Fantasy Console

Fantasy Consoles are virtual machines designed to simulate the development constraints early game developers encountered when creating titles for the basic hardware of the time, as well as providing a set of basic tools to create the game with, such as code, sprite, and sample editors, music tracker, and tile-mapper. Despite this, they use modern programming languages (commonly Lua) and typically provide features that would have been impossible on the hardware they imitate. Most fantasy consoles also feature the ability to pack your game into a single PNG "disk" that encodes the game directly into the image data via steganography.

It's important to outline that a fantasy console is not analogous to a game engine or framework.
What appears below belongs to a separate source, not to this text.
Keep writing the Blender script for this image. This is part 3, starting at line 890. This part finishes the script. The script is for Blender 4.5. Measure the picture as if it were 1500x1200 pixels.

As the name implies you are only given control of the virtual hardware to process computations, draw, and generate sound. Adding functionality for anything beyond the standard logic and math functions native to the programming language is entirely up to the user.

So what's the fucking point?

The strength of fantasy consoles is working within a given set of limitations. By having hard limits, it's much less tempting to plan something unachievable and much easier to actually finish a game, freeing you from the curse of the nodev. It also enforces efficient data management, preventing newfags from doing horrifying shit like creating a 200mb pixelshit Super Mario clone in Java (yes, I have seen this exact example). Fantasy consoles can also be a great learning tool for children and fully grown retards who have no idea how to just like make game by providing them with all the tools they need and giving them an environment which will teach them how games actually run rather than obfuscating shit like GameMaker does.